La scuola italiana è profondamente cambiata negli ultimi 15-20 anni. Ha subito una crisi profonda, soprattutto a causa dei continui tagli ai trasferimenti dello Stato. E a causa delle incertezze normative. Ma soprattutto per il continuo cambio dei ministri dell’Istruzione, ognuno dei quali ha voluto intestarsi una ‘riforma’ che portasse il suo nome, nel segno di un cambiamento che di fatto non c’è mai stato.

Ero in parlamento a contestare la ‘riforma Gelmini’ approvata durante il quarto governo Berlusconi (2008/2011) che provocò un disastro nelle scuole italiane. Ma poi le altre riforme non è che abbiano prodotto un granché. Perché in realtà sono state inutili e forse anche dannose, tanto da fare rimpiangere la scuola di un tempo.

Così la figura dell’insegnante ha perso forza e prestigio, con i docenti sempre più smarriti, lasciati da soli, sempre meno preparati ad affrontare le nuove generazioni di ragazzi, così diverse da tutte le precedenti generazioni. Studenti che erano sempre spalleggiati dai genitori contro gli insegnanti. Anche quando non avrebbero dovuto mai farlo.

La solitudine dei docenti è stata una caratteristica di questi anni. Malpagati, costretti ad emigrare da una regione all’altra, costretti dal ministero ad accontentarsi di un ruolo burocratico, freddo, sempre meno importante e centrale. Così la scuola assediata dalle famiglie continuamente insoddisfatte, che su di essa scaricavano tutte le tensioni e i fallimenti che vivevano al loro interno, colpita duramente dai tagli di bilancio veramente eccessivi, senza più un ruolo centrale nella vita sociale e culturale, ha finito per perdere forza e prestigio. E l’insegnante si è scoperto solo e smarrito.
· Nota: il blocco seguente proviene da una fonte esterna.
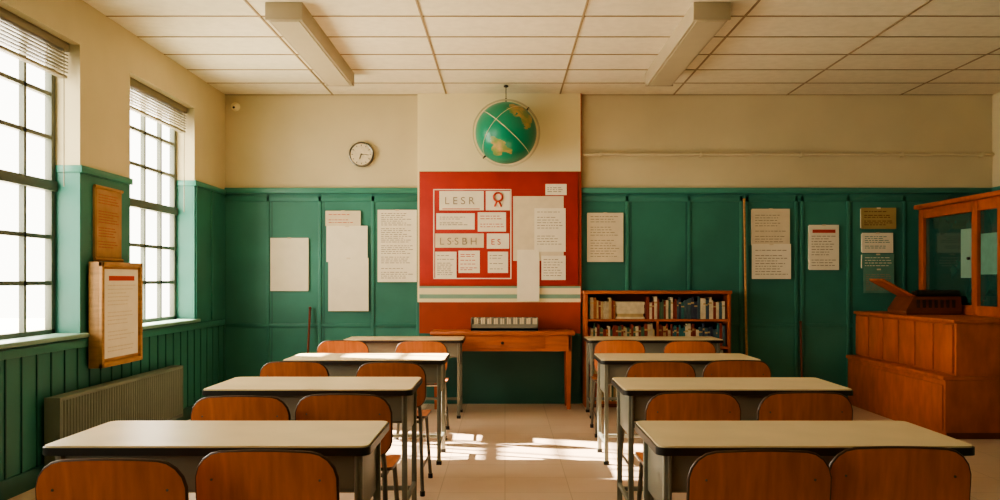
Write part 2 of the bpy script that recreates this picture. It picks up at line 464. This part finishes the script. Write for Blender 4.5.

Ma perché fare il docente oggi? Mi viene in mente uno scritto di Enrico Galiano, insegnante e scrittore, che è la cover di “E così vorresti fare lo scrittore”, di Charles Bukowski.

«Se lo fai per i soldi, non farlo. Anche perché saresti abbastanza fesso, vista la busta paga media. Se lo fai per avere un posto fisso e un lavoro sicuro, lascia perdere: dopo due giorni rimpiangeresti di non aver chiamato per quell’annuncio come animatore in quel villaggio turistico.

Se sei di quelli che “I giovani d’oggi sono tutti dei rammolliti” e “Non hanno voglia di far niente” e “Una volta qui era tutta campagna”, lascia che ti dica una cosa: non fa per te. Se quando vedi un ragazzino un po’ timido, un po’ in disparte, un po’ sfiduciato, non ti viene l’istinto di andare lì ad abbracciarlo, a dirgli “Dai, proviamoci insieme”, è meglio se ti trovi qualcos’altro.

Se lo fai per i due mesi di vacanza, trova un altro lavoro che te ne dia altrettanti, ma non questo: ad ogni giugno sentirai di aver bisogno di almeno il doppio del tempo per riprenderti. Se non ti nasce dentro come un ruggito, se non ti spuntano le branchie a stare in mezzo a quegli oceani di sguardi, paure, desideri orrore e voglia di spaccare il mondo che sono gli occhi di un adolescente, scusa ma non è roba per te.

Se non ci credi tu per primo, che qualcosa possa cambiare, se sei di quelli ormai rassegnati, se nemmeno leggi più il giornale perché ogni giorno ti sembra uguale, davvero, non lo fare. Se poi lo fai perché hai studiato e non hai trovato altro, assolutamente, davvero assolutamente, no. Questo non è un lavoro che fai quando non c’è altro. Lo fai quando non c’è altro che vorresti mai fare.

Scrivo di ragazzi perché ogni volta che ci parlo insieme, ogni volta che li osservo, mi viene da urlare al mondo quanta bellezza c’è lì dentro, quanta forza, quanto coraggio. Perché il mondo troppo spesso li dipinge per quello che non sono.